Des chapitres courts, très courts même. Un halétement à deux voix, en narration alternée.
Deux narrateurs dont on saura à peine le nom. Ils racontent chacun au "je". Ils sont très jeunes. Lui est japonais. Elle est chinoise. Ils se rencontrent vers la fin du roman. Ce n'est pas vraiment une histoire d'amour, au sens classique du terme. Plus qu'une rencontre, c'est une collision.
Annés 30. Lui, c'est un jeune officier japonais. Pendant toute la première partie du roman, on le sent habité par la certitude que le Japon revient en Chine pour la "reciviliser" et en fait que le Japon est la seule civilisation digne de ce nom. Comme beaucoup de jeunes militaires de son âge, il rêve également de retrouver l'esprit et l'éthique des samouraïs. Il ne se pose aucune question.Sans doute aurait-il écouté Mishima en novembre 70 quand celui-ci, au dernier jour de sa vie, prit en otage le général qui commandait les forces de défense.
Pour ce jeune officier, le monde est un damier pur, le noir ne peut être lumineux et le blanc ne peut pas être obscur.
Elle, c'est une adolescente chinoise, elle a 16 ans en Mandchourie occupée. Ses élans la portent en sens inverse de l'officier. Lui rêve de racines glorieuses et elle de modernité, de faire sauter les carcans traditionnels. La galerie des personnages qui l'entoure est très intéressante. Son amie de classe qui va être bientôt vendue par son père comme une chose, ses deux amis résistants, qui préfigurent la future révolution maoïste, étudiants avec lesquels elle va entretenir une double relation étrange, le corps pour l'un, l'esprit pour l'autre, jusqu'à l'exécution de l'un d'eux. Elle en sortira transformée, mais presque non viable dans la société où elle vit. Et ce n'est pas une question de guerre ou d'occupation extérieure mais d'ailes mal ajustées.
Les personnages sont plus solides de son côté à elle de la narration, me semble t-il et, pendant toute la première partie du livre, c'est nettement son côté à elle qui est le plus attractif, car beaucoup plus riche et complexe.
D'ailleurs, le vortex de l'histoire est la table de Go sur laquelle elle joue chaque jour, sur la place.
C'est là qu'ils vont se rencontrer, tard dans le livre, quand elle vient de s'enlever avec une infusion l'enfant qu'elle croit avoir conçu.

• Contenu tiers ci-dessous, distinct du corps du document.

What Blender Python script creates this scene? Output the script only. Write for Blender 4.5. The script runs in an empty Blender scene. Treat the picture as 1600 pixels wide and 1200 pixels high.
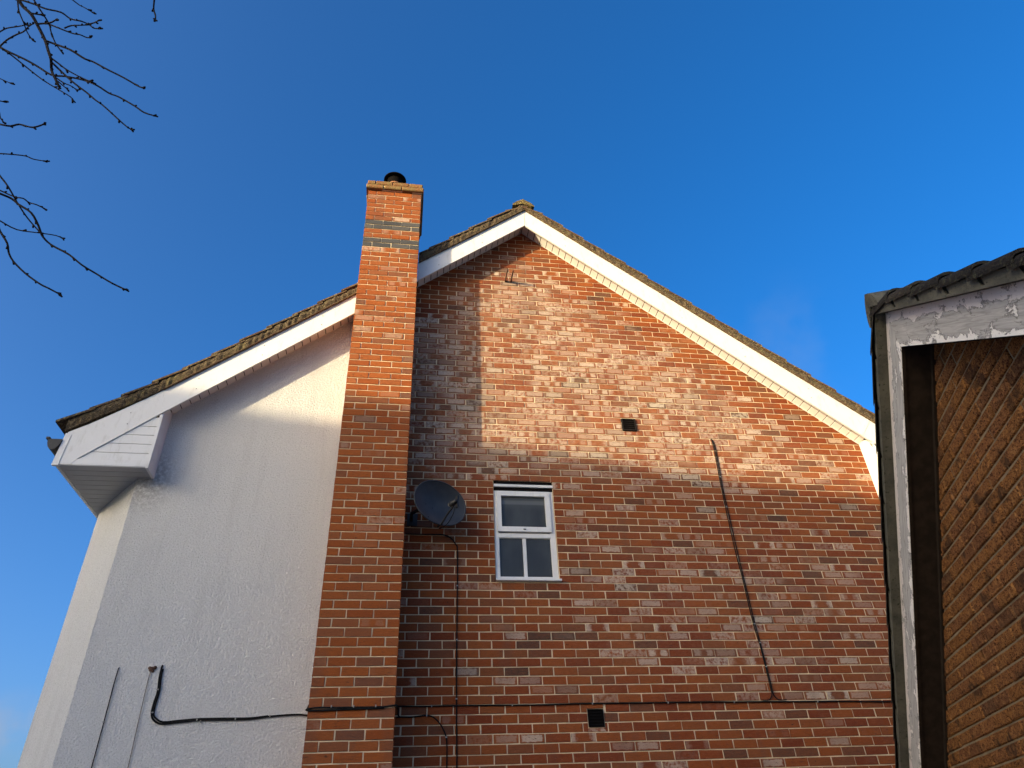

On a tous rêvé de rencontrer un jour cette joueuse de Go, pure, impitoyable, qui fasse voler en éclats nos certitudes, qui rince notre vie d'une vague d'alcool profond. Jusqu'à ce qu'on s'aperçoive qu'elle est rongée de l'intérieur, désespérée par son espoir.
Là, j'ai une petite réserve. Le jeune officier japonais est plus ou moins dans une mission d'espionnage et, comme il parle la langue, se fait passer pour un chinois. Est-ce très crédible ou réaliste qu'un japonais puisse passer pour un chinois au yeux d'une chinoise ?
Bon, il faut dire qu'ils vont peu se parler, leur langue commune étant le jeu de Go et la nécessité qu'ils ont l'un de l'autre.
Peut-être que Shan Sa, l'auteur, a voulu nous dire par là que c'était un simple accident de l'histoire que lui soit japonais et elle chinoise, que l'un occupe la ville de l'autre, que tout n'est que masques et apparences aussi ténues que la couche de glace de mars sur un lac. Soit.
Comme disait le comité olympique chinois l'année dernière "gagner et perdre sont temporaires". Peut-être qu'on leur ressortira leur propre phrase, un beau jour à Lhassa.
En tout cas, j'admets volontiers que ce détail du japonais-chinois n'entache en rien la magie de la lecture de ce roman très prenant. Pendant qu'elle s'affute, lui s'émousse. Leurs mouvements de balanciers sont très réussis.Et quelle belle écriture...
Les amoureux de l'Asie ne seront pas déçus au début, il auront leur Chine et leur Japon intérieurs en lecture. Mais, au fur et à mesure du récit, les amoureux de complexité et de richesse seront de plus en plus comblés.La narration reste pure, mais veinée, marbrée, ocelée de multiples niveaux, de touches obliques.
2001, à mon avis mérité. Cette tragédie absolue donne étrangement envie de vivre.